▸ **WHAT IS EXPECTED**
Scan the listing below and copy every line holding "script".
#### EXTRACTED INFORMATION
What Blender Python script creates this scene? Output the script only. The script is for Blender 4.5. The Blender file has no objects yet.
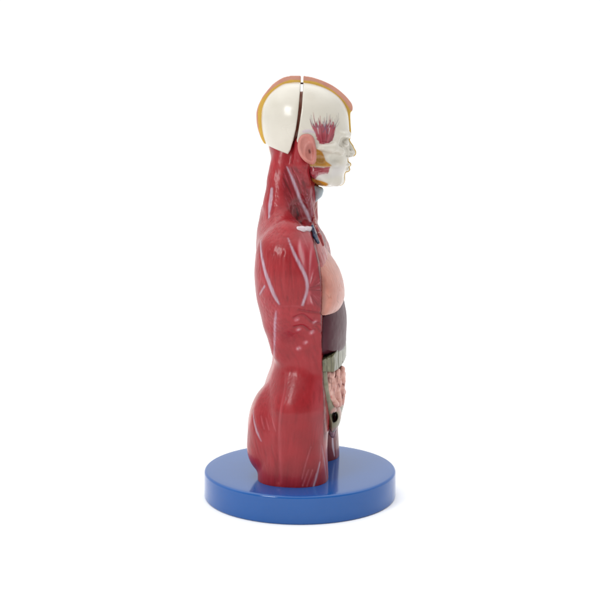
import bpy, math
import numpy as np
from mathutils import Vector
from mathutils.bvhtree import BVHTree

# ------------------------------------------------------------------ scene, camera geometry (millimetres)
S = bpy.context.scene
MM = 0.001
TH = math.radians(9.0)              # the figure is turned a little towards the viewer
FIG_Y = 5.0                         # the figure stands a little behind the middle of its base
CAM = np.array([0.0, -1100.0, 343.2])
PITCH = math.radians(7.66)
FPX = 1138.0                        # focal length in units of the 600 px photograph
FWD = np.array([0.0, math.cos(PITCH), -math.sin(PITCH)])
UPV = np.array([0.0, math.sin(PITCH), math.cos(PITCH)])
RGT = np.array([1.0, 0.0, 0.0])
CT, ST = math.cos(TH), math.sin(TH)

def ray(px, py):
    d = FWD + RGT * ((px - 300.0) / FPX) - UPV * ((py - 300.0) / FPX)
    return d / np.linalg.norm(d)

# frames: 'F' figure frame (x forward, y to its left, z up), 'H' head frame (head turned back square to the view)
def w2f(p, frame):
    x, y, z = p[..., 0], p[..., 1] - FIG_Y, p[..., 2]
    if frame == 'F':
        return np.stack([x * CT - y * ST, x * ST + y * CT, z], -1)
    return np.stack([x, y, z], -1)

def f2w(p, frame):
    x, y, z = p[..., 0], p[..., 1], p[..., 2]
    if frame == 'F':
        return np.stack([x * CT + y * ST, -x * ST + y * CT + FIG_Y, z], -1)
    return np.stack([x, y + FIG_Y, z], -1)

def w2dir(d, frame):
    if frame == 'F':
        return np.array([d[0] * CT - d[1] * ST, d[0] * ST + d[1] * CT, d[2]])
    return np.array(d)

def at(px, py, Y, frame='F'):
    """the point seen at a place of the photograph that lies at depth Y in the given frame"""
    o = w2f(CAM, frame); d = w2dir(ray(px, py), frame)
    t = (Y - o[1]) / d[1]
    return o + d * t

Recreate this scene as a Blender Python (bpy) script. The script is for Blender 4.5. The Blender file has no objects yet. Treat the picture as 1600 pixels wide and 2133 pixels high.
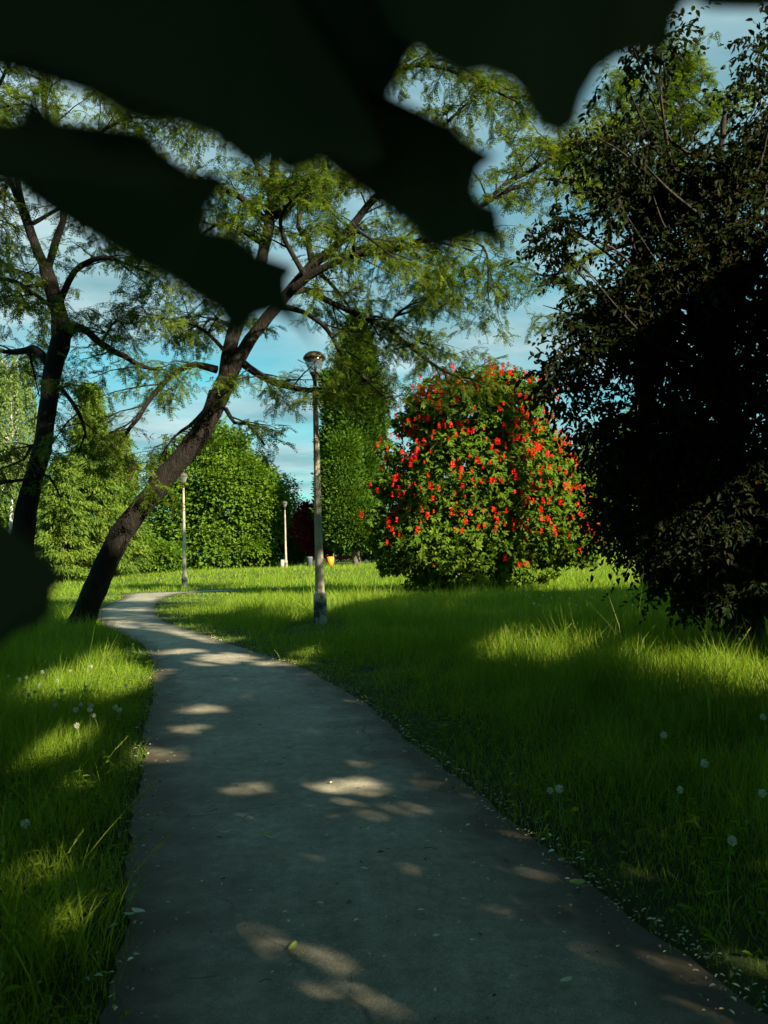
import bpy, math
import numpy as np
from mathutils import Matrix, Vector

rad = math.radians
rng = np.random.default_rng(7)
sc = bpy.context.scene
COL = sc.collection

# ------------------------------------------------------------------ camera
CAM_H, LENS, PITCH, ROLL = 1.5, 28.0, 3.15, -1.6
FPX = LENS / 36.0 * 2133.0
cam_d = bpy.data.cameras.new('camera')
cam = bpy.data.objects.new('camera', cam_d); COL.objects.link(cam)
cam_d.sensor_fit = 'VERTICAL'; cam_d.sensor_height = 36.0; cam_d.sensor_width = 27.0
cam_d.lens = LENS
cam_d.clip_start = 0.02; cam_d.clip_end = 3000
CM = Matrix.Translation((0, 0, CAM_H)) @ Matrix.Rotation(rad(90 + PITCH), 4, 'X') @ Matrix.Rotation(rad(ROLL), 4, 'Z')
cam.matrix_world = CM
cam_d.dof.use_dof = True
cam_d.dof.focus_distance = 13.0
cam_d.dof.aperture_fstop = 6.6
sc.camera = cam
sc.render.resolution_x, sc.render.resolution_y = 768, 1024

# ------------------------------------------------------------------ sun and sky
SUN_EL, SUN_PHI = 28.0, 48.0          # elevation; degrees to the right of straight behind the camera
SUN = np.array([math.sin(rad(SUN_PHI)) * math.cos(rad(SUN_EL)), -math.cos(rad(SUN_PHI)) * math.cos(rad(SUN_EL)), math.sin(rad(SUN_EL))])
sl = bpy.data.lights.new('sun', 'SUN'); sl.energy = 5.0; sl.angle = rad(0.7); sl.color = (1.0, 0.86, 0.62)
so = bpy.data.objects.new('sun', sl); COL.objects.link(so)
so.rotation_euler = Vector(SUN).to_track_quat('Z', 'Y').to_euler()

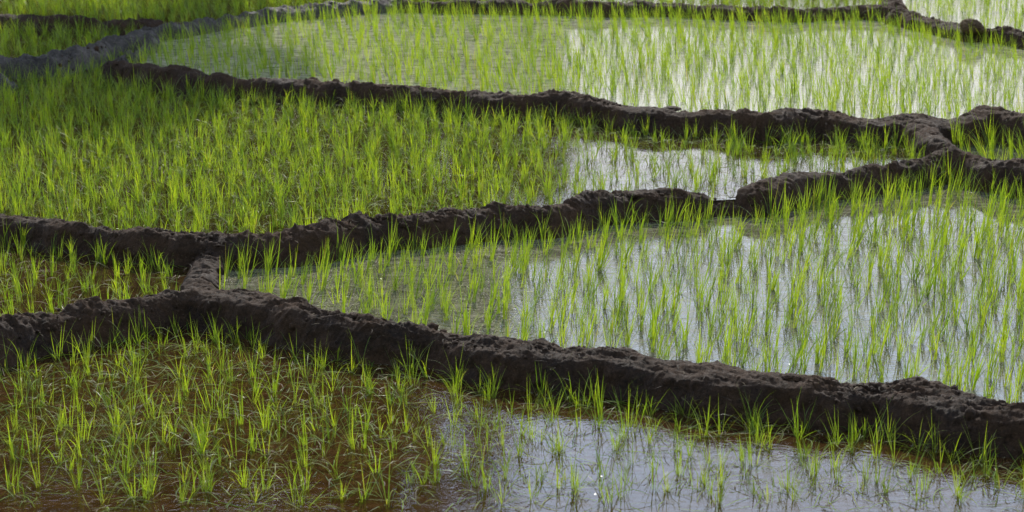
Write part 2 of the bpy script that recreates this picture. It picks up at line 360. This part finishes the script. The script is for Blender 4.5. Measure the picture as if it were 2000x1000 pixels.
########
▸ **ANSWER FOR THIS EXERCISE**
What Blender Python script creates this scene? Output the script only. The script is for Blender 4.5. The Blender file has no objects yet.
Recreate this scene as a Blender Python (bpy) script. The script is for Blender 4.5. The Blender file has no objects yet. Treat the picture as 1600 pixels wide and 2133 pixels high.
Write part 2 of the bpy script that recreates this picture. It picks up at line 360. This part finishes the script. The script is for Blender 4.5. Measure the picture as if it were 2000x1000 pixels.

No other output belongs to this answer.